▽
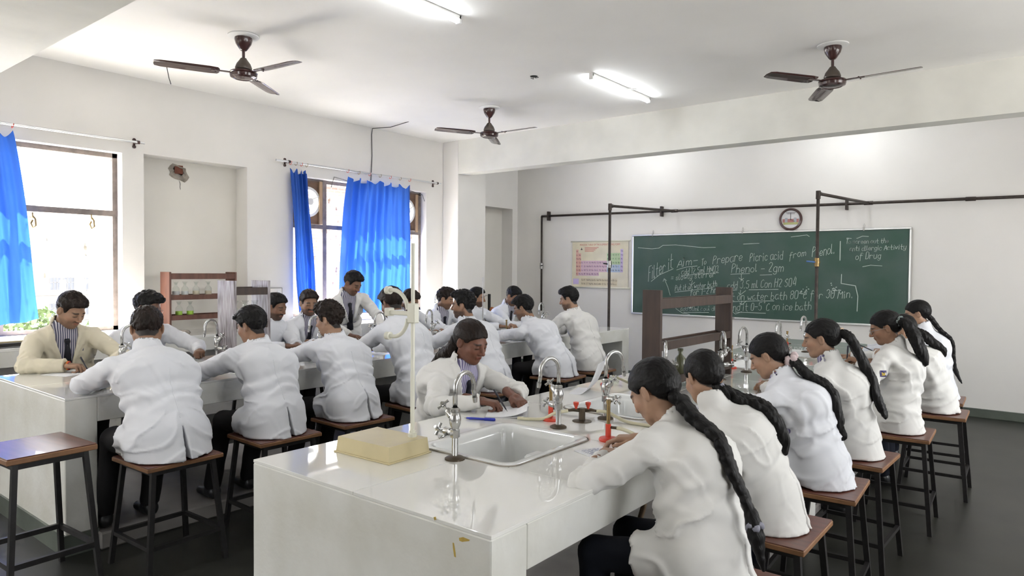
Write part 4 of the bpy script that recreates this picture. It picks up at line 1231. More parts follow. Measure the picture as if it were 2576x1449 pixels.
sheet('writing_pad', 5.195, 2.80, .62, .21, .27, 5, 'white writing pad under the hands of the woman facing us', 'notepad', curl=.05, sc=False)
sheet('note_sheet', 6.00, 2.42, 1.2, .15, .20, 2, 'scribbled note sheet under the hand of the nearest girl')
sheet('loose_sheet', 5.17, 3.62, .35, .18, .26, 1, 'blank white sheet curling up by the second sink', curl=.28, sc=False)
sheet('practical_file', 2.02, 1.86, .4, .22, .30, 2, 'white sheet under the forearm of the man in the cream blazer', sc=False)
for x, y, l_ in ((2.86, 2.02, 'white page in front of the nearest back, by his elbow'), (2.80, 2.66, 'white page before the second seated back'), (2.72, 4.0, 'white page before the back beside the cream rod'), (2.72, 4.80, 'marked page by the curly haired student'), (2.80, 5.62, 'marked page beside the sleeve of the spectacled student'), (2.12, 3.80, 'open file under the hand of the bearded student'), (5.98, 4.95, 'white page on the near table by the spectacled girl'), (5.95, 3.55, 'white page before the girl with the scrunchie')):
    sheet('note_sheet', x, y, rnd.uniform(-.4, .4)+1.57, .20, .27, 1, l_)
def pen(a, b, m1, label, r=.0042, cat='pen'):
    a, b = Vector(a), Vector(b); d = (b-a).normalized(); L = (b-a).length
    root = empty('ballpoint_pen', a); tag(root, label, cat)
    MB().tube([d*.012, d*.03, d*(L*.95), d*L], [r*.7, r, r, r*.8], 10).build('barrel', m1, root, auto=50)
    MB().tube([d*0, d*.014], [r*.2, r*.7], 8).build('tip', M['steel'], root, smooth=True)
    MB().tube([d*(L*.66), d*(L*.98)], r*1.35, 10).build('cap', m1, root, auto=50)
    return root
bl = mat('blue_pen', (.015, .03, .38), .3)
p0, p1 = px(1168, 1051, 'z', TZ+.006), px(1246, 1056, 'z', TZ+.007)
pen(p0, p1, bl, 'blue ballpoint pen lying beside the writing pad', .006)
# ================================================================== people
# A body, its hair and its clothes are smooth blends of tapered shapes, turned into one surface each.
_NG = np.random.RandomState(11).rand(32, 32, 32).astype(np.float32)
def noise(p, f):
    q = p*np.float32(f)+np.float32(50)
    i = np.floor(q).astype(np.int32); t = q-i; t = t*t*(3-2*t)
    x0, y0, z0 = i[:, 0] & 31, i[:, 1] & 31, i[:, 2] & 31
    x1, y1, z1 = (x0+1) & 31, (y0+1) & 31, (z0+1) & 31
    a, b, c = t[:, 0], t[:, 1], t[:, 2]
    def L(u, v, w): return u+(v-u)*w
    return L(L(L(_NG[x0, y0, z0], _NG[x1, y0, z0], a), L(_NG[x0, y1, z0], _NG[x1, y1, z0], a), b),
             L(L(_NG[x0, y0, z1], _NG[x1, y0, z1], a), L(_NG[x0, y1, z1], _NG[x1, y1, z1], a), b), c)-.5
V3 = lambda *a: np.array(a, np.float32)
def nrm(v): v = np.asarray(v, np.float32); return v/max(1e-9, float(np.linalg.norm(v)))
def seg(p, a, b, r1, r2):
    ba = b-a; t = np.clip((p-a)@ba/max(1e-9, float(ba@ba)), 0, 1)
    return np.linalg.norm(p-a-t[:, None]*ba, axis=1)-(r1+(r2-r1)*t)
def eseg(p, a, b, Lx, w1, d1, w2, d2):
    """tapered segment of elliptical section: half width w along Lx, half depth d across it"""
    ba = b-a; t = np.clip((p-a)@ba/max(1e-9, float(ba@ba)), 0, 1)
    q = p-a-t[:, None]*ba; ql = q@Lx; qp = np.sqrt(np.maximum((q*q).sum(1)-ql*ql, 0))
    w = w1+(w2-w1)*t; d = d1+(d2-d1)*t
    return (np.sqrt((ql/w)**2+(qp/d)**2)-1)*np.minimum(w, d)
def ell(p, c, r):
    q = (p-c)/r; k0 = np.linalg.norm(q, axis=1); k1 = np.linalg.norm(q/r, axis=1)
    return k0*(k0-1)/np.maximum(k1, 1e-6)
def rbox(p, c, h, r, R=None):
    q = p-c
    if R is not None: q = q@R
    q = np.abs(q)-(h-r)
    return np.linalg.norm(np.maximum(q, 0), axis=1)+np.minimum(q.max(1), 0)-r
def smin(a, b, k):
    h = np.clip(.5+.5*(b-a)/k, 0, 1)
    return b+(a-b)*h-k*h*(1-h)
def smax(a, b, k): return -smin(-a, -b, k)

from concurrent.futures import ThreadPoolExecutor
POOL = ThreadPoolExecutor(4)
def surface(sdf, lo, hi, h):
    """surface nets over a grid of step h, evaluated only near the surface"""
    B = 3
    lo = np.asarray(lo, np.float32)
    nc = np.ceil((np.asarray(hi)-lo)/(h*B)).astype(int)+1
    cs = h*B
    g = np.stack(np.meshgrid(*[np.arange(n) for n in nc], indexing='ij'), -1).reshape(-1, 3).astype(np.float32)
    cen = lo+(g+.5)*cs-.5*h
    dc = np.concatenate(list(POOL.map(sdf, np.array_split(cen, max(1, min(4, len(cen)//4000)))))).reshape(nc)
    keep = np.abs(dc) < cs*1.15+.008
    N = nc*B
    D = np.repeat(np.repeat(np.repeat(np.where(dc < 0, -1., 1.).astype(np.float32), B, 0), B, 1), B, 2)
    K = np.repeat(np.repeat(np.repeat(keep, B, 0), B, 1), B, 2)
    idx = np.argwhere(K)
    pp = lo+idx.astype(np.float32)*np.float32(h)
    D[K] = np.concatenate(list(POOL.map(sdf, np.array_split(pp, max(1, min(4, len(pp)//4000))))))
    I = D < 0
    c = np.zeros(tuple(N-1), np.int8)
    for i in (0, 1):
        for j in (0, 1):
            for k in (0, 1): c += I[i:N[0]-1+i, j:N[1]-1+j, k:N[2]-1+k]
    cell = np.argwhere((c > 0) & (c < 8))
    if len(cell) == 0: return np.zeros((0, 3)), np.zeros((0, 4), int)
    acc = np.zeros((len(cell), 3), np.float32); cnt = np.zeros(len(cell), np.float32)
    co = [np.array((i, j, k)) for i in (0, 1) for j in (0, 1) for k in (0, 1)]
    val = [D[tuple((cell+o).T)] for o in co]
    for a in range(8):
        for b in range(a+1, 8):
            if np.abs(co[a]-co[b]).sum() != 1: continue
            m = (val[a] < 0) != (val[b] < 0)
            t = val[a][m]/(val[a][m]-val[b][m])
            acc[m] += co[a]+t[:, None]*(co[b]-co[a]); cnt[m] += 1
    vs = lo+(cell+acc/cnt[:, None])*h
    ID = -np.ones(tuple(N-1), np.int32); ID[tuple(cell.T)] = np.arange(len(cell))
    fs = []
    for ax in range(3):
        s0 = [slice(1, N[k]-1) for k in range(3)]; s1 = list(s0)
        s0[ax] = slice(0, N[ax]-1); s1[ax] = slice(1, N[ax])
        A, Bv = I[tuple(s0)], I[tuple(s1)]
        e = np.argwhere(A != Bv)
        if len(e) == 0: continue
        sgn = A[tuple(e.T)]
        off = np.ones(3, int); off[ax] = 0
        e = e+off
        u, v = [(1, 2), (2, 0), (0, 1)][ax]
        du = np.zeros(3, int); du[u] = 1; dv = np.zeros(3, int); dv[v] = 1
        q = np.stack([ID[tuple((e-du-dv).T)], ID[tuple((e-dv).T)], ID[tuple(e.T)], ID[tuple((e-du).T)]], 1)
        q[~sgn] = q[~sgn][:, ::-1]
        fs.append(q)
    return vs, np.concatenate(fs)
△
• Aim of the exercise
Write out each line again precisely as it appears, skipping every picture.

• Completed task
Write part 4 of the bpy script that recreates this picture. It picks up at line 1231. More parts follow. Measure the picture as if it were 2576x1449 pixels.
sheet('writing_pad', 5.195, 2.80, .62, .21, .27, 5, 'white writing pad under the hands of the woman facing us', 'notepad', curl=.05, sc=False)
sheet('note_sheet', 6.00, 2.42, 1.2, .15, .20, 2, 'scribbled note sheet under the hand of the nearest girl')
sheet('loose_sheet', 5.17, 3.62, .35, .18, .26, 1, 'blank white sheet curling up by the second sink', curl=.28, sc=False)
sheet('practical_file', 2.02, 1.86, .4, .22, .30, 2, 'white sheet under the forearm of the man in the cream blazer', sc=False)
for x, y, l_ in ((2.86, 2.02, 'white page in front of the nearest back, by his elbow'), (2.80, 2.66, 'white page before the second seated back'), (2.72, 4.0, 'white page before the back beside the cream rod'), (2.72, 4.80, 'marked page by the curly haired student'), (2.80, 5.62, 'marked page beside the sleeve of the spectacled student'), (2.12, 3.80, 'open file under the hand of the bearded student'), (5.98, 4.95, 'white page on the near table by the spectacled girl'), (5.95, 3.55, 'white page before the girl with the scrunchie')):
    sheet('note_sheet', x, y, rnd.uniform(-.4, .4)+1.57, .20, .27, 1, l_)
def pen(a, b, m1, label, r=.0042, cat='pen'):
    a, b = Vector(a), Vector(b); d = (b-a).normalized(); L = (b-a).length
    root = empty('ballpoint_pen', a); tag(root, label, cat)
    MB().tube([d*.012, d*.03, d*(L*.95), d*L], [r*.7, r, r, r*.8], 10).build('barrel', m1, root, auto=50)
    MB().tube([d*0, d*.014], [r*.2, r*.7], 8).build('tip', M['steel'], root, smooth=True)
    MB().tube([d*(L*.66), d*(L*.98)], r*1.35, 10).build('cap', m1, root, auto=50)
    return root
bl = mat('blue_pen', (.015, .03, .38), .3)
p0, p1 = px(1168, 1051, 'z', TZ+.006), px(1246, 1056, 'z', TZ+.007)
pen(p0, p1, bl, 'blue ballpoint pen lying beside the writing pad', .006)
# ================================================================== people
# A body, its hair and its clothes are smooth blends of tapered shapes, turned into one surface each.
_NG = np.random.RandomState(11).rand(32, 32, 32).astype(np.float32)
def noise(p, f):
    q = p*np.float32(f)+np.float32(50)
    i = np.floor(q).astype(np.int32); t = q-i; t = t*t*(3-2*t)
    x0, y0, z0 = i[:, 0] & 31, i[:, 1] & 31, i[:, 2] & 31
    x1, y1, z1 = (x0+1) & 31, (y0+1) & 31, (z0+1) & 31
    a, b, c = t[:, 0], t[:, 1], t[:, 2]
    def L(u, v, w): return u+(v-u)*w
    return L(L(L(_NG[x0, y0, z0], _NG[x1, y0, z0], a), L(_NG[x0, y1, z0], _NG[x1, y1, z0], a), b),
             L(L(_NG[x0, y0, z1], _NG[x1, y0, z1], a), L(_NG[x0, y1, z1], _NG[x1, y1, z1], a), b), c)-.5
V3 = lambda *a: np.array(a, np.float32)
def nrm(v): v = np.asarray(v, np.float32); return v/max(1e-9, float(np.linalg.norm(v)))
def seg(p, a, b, r1, r2):
    ba = b-a; t = np.clip((p-a)@ba/max(1e-9, float(ba@ba)), 0, 1)
    return np.linalg.norm(p-a-t[:, None]*ba, axis=1)-(r1+(r2-r1)*t)
def eseg(p, a, b, Lx, w1, d1, w2, d2):
    """tapered segment of elliptical section: half width w along Lx, half depth d across it"""
    ba = b-a; t = np.clip((p-a)@ba/max(1e-9, float(ba@ba)), 0, 1)
    q = p-a-t[:, None]*ba; ql = q@Lx; qp = np.sqrt(np.maximum((q*q).sum(1)-ql*ql, 0))
    w = w1+(w2-w1)*t; d = d1+(d2-d1)*t
    return (np.sqrt((ql/w)**2+(qp/d)**2)-1)*np.minimum(w, d)
def ell(p, c, r):
    q = (p-c)/r; k0 = np.linalg.norm(q, axis=1); k1 = np.linalg.norm(q/r, axis=1)
    return k0*(k0-1)/np.maximum(k1, 1e-6)
def rbox(p, c, h, r, R=None):
    q = p-c
    if R is not None: q = q@R
    q = np.abs(q)-(h-r)
    return np.linalg.norm(np.maximum(q, 0), axis=1)+np.minimum(q.max(1), 0)-r
def smin(a, b, k):
    h = np.clip(.5+.5*(b-a)/k, 0, 1)
    return b+(a-b)*h-k*h*(1-h)
def smax(a, b, k): return -smin(-a, -b, k)

from concurrent.futures import ThreadPoolExecutor
POOL = ThreadPoolExecutor(4)
def surface(sdf, lo, hi, h):
    """surface nets over a grid of step h, evaluated only near the surface"""
    B = 3
    lo = np.asarray(lo, np.float32)
    nc = np.ceil((np.asarray(hi)-lo)/(h*B)).astype(int)+1
    cs = h*B
    g = np.stack(np.meshgrid(*[np.arange(n) for n in nc], indexing='ij'), -1).reshape(-1, 3).astype(np.float32)
    cen = lo+(g+.5)*cs-.5*h
    dc = np.concatenate(list(POOL.map(sdf, np.array_split(cen, max(1, min(4, len(cen)//4000)))))).reshape(nc)
    keep = np.abs(dc) < cs*1.15+.008
    N = nc*B
    D = np.repeat(np.repeat(np.repeat(np.where(dc < 0, -1., 1.).astype(np.float32), B, 0), B, 1), B, 2)
    K = np.repeat(np.repeat(np.repeat(keep, B, 0), B, 1), B, 2)
    idx = np.argwhere(K)
    pp = lo+idx.astype(np.float32)*np.float32(h)
    D[K] = np.concatenate(list(POOL.map(sdf, np.array_split(pp, max(1, min(4, len(pp)//4000))))))
    I = D < 0
    c = np.zeros(tuple(N-1), np.int8)
    for i in (0, 1):
        for j in (0, 1):
            for k in (0, 1): c += I[i:N[0]-1+i, j:N[1]-1+j, k:N[2]-1+k]
    cell = np.argwhere((c > 0) & (c < 8))
    if len(cell) == 0: return np.zeros((0, 3)), np.zeros((0, 4), int)
    acc = np.zeros((len(cell), 3), np.float32); cnt = np.zeros(len(cell), np.float32)
    co = [np.array((i, j, k)) for i in (0, 1) for j in (0, 1) for k in (0, 1)]
    val = [D[tuple((cell+o).T)] for o in co]
    for a in range(8):
        for b in range(a+1, 8):
            if np.abs(co[a]-co[b]).sum() != 1: continue
            m = (val[a] < 0) != (val[b] < 0)
            t = val[a][m]/(val[a][m]-val[b][m])
            acc[m] += co[a]+t[:, None]*(co[b]-co[a]); cnt[m] += 1
    vs = lo+(cell+acc/cnt[:, None])*h
    ID = -np.ones(tuple(N-1), np.int32); ID[tuple(cell.T)] = np.arange(len(cell))
    fs = []
    for ax in range(3):
        s0 = [slice(1, N[k]-1) for k in range(3)]; s1 = list(s0)
        s0[ax] = slice(0, N[ax]-1); s1[ax] = slice(1, N[ax])
        A, Bv = I[tuple(s0)], I[tuple(s1)]
        e = np.argwhere(A != Bv)
        if len(e) == 0: continue
        sgn = A[tuple(e.T)]
        off = np.ones(3, int); off[ax] = 0
        e = e+off
        u, v = [(1, 2), (2, 0), (0, 1)][ax]
        du = np.zeros(3, int); du[u] = 1; dv = np.zeros(3, int); dv[v] = 1
        q = np.stack([ID[tuple((e-du-dv).T)], ID[tuple((e-dv).T)], ID[tuple(e.T)], ID[tuple((e-du).T)]], 1)
        q[~sgn] = q[~sgn][:, ::-1]
        fs.append(q)
    return vs, np.concatenate(fs)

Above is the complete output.